Put your money where your mouth is

In seaside cities like Halifax, it’s hard to buy fresh local fish. A new co-op is fixing that.

Sarah Elton
Put your money where your mouth is
Like a CSA program for a farm, Off The Hook has customers who invest at the start of the season, then get a share of each catch; Becky Cliche/ Suzanne Plunkett/Bloomberg/Getty Images/ Sadie Beaton

On a warm fall afternoon, a group gathered at the edge of a downtown Halifax parking lot, far from the smell of salt water, to buy fish out of a cooler. Despite the city’s proximity to the Atlantic, it is hard to buy freshly caught fish here. It takes six days for local fish to make it down the supply chain to the supermarket. Now, a group of five fishers has started an organization named Off The Hook in a rebuke to the way fish have been bought and sold in Atlantic Canada. They call it a community supported fishery—a nod to the local food movement’s community-supported agriculture (CSA) direct marketing programs, whereby farmers sell food directly to customers. As with a CSA, individuals join and pay a lump sum at the start of the season. They’re given their share of the catch each week. If there is no catch—as was the case one stormy week this summer—there’s no share. (The fishers did give out more fish later, though the contract says they don’t have to.)

This week, there was plenty to go around and each time a fish was pulled out of the cooler, people gasped at the size. There were foot-long haddock, hake and cod. Members who had bought a full share, for a cost of $60 a week, went home with up to five fish; those with half shares, priced at $30, packed two.

These fish are different from what you buy at the supermarket. To start, they don’t smell because they are usually 24 hours old and they’ve gone directly from the water to ice on the boat and then into a fish tote on a truck. They’ve also been caught differently. Today’s commercial fishery uses trawlers, large boats that drag a large net along the ocean floor sweeping up everything it comes across, an invasive method that contributed to the collapse of the cod fishery.

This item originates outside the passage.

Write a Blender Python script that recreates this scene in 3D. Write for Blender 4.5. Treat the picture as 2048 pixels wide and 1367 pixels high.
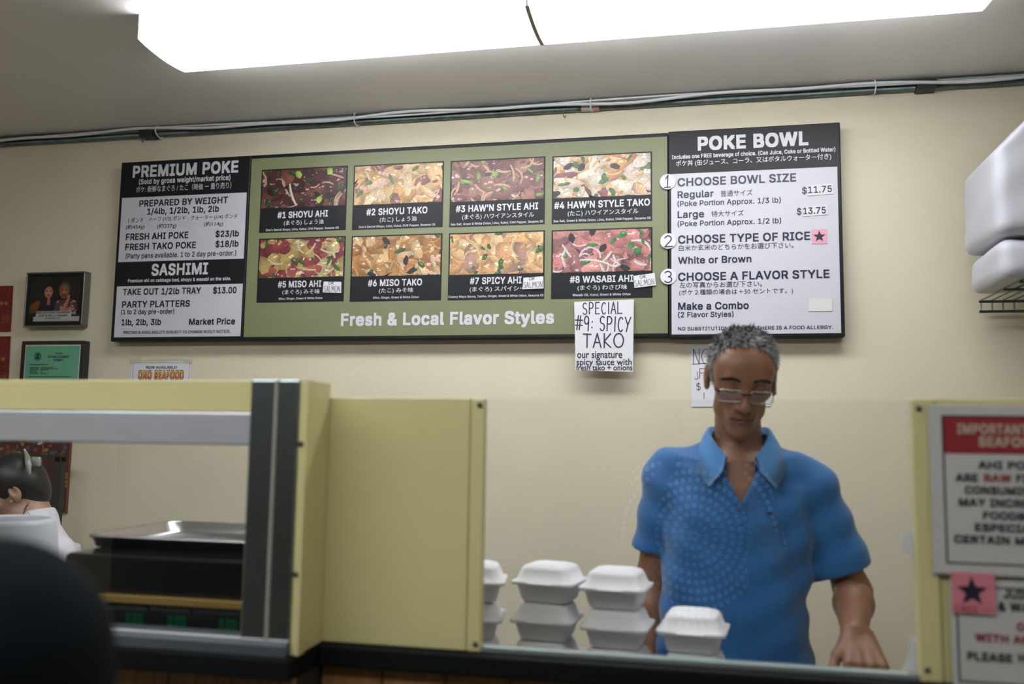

The co-operative uses a kinder technique called the bottom hook and line that doesn’t damage habitat. Just as fishermen have done for decades, they bait dozens of hooks attached to a line that sinks to the bottom of the ocean, where groundfish, such as haddock, live. The fishers leave the lines for 12 hours and use small boats to bring in the catch. Fewer and fewer people fish this way today because the catch is smaller and the revenues low—large trawlers work on economies of scale, earning their money by bringing in thousands of pounds of fish every day.

When it comes to selling, however, the fishers, one of them in his 30s, and dressed in hip outdoorsy clothes, are turning away from tradition. Ever since colonial times, the Maritime fishing industry has fed the long-distance market through the middleman, who buys the entire catch. By selling directly to the consumer, these fishers are reinventing the supply chain. This means they can earn more. Whereas the price paid for haddock by the middleman is 80 cents to a dollar, the fishers sell to the co-operative for $3 a pound. “We are trying to keep a fishery going so the next generation can have it,” says Off The Hook’s Orlie Dixon, who used to go out fishing with his dad when he was a boy.

The people picking up their catch that day were happy to pay the higher price. “In Europe, you go to the fishing village and you buy the fish there. You can’t do that in Nova Scotia,” said Andrea Chircop, one of the group’s 100 or so members. “I find it’s not clear where the fish is coming from in the grocery store,” said Julie Jordan, a post-doc at Dalhousie who was also picking up her fish.

A fishers’ co-operative in New England inspired the group and there is at least one more direct marketing program for fish, in B.C. The idea is spreading. People in Newfoundland are now interested and a lobster co-operative exists in Nova Scotia, too.

For customers, it’s not a question of a simple switch from the supermarket: there is a lot to learn. There are seasons for fish, as with vegetables, and you must adapt to what’s available—this summer there was ample haddock. Most people can’t identify species by sight anymore because they buy fillets and, when presented with a whole fish, don’t know what to do with it. So at a table, under an awning, a fisher gave a lesson in how to fillet. As people watched, they planned their meals: fish tacos, baked fish with lemon and herbs, fillets with caramelized onions and rice.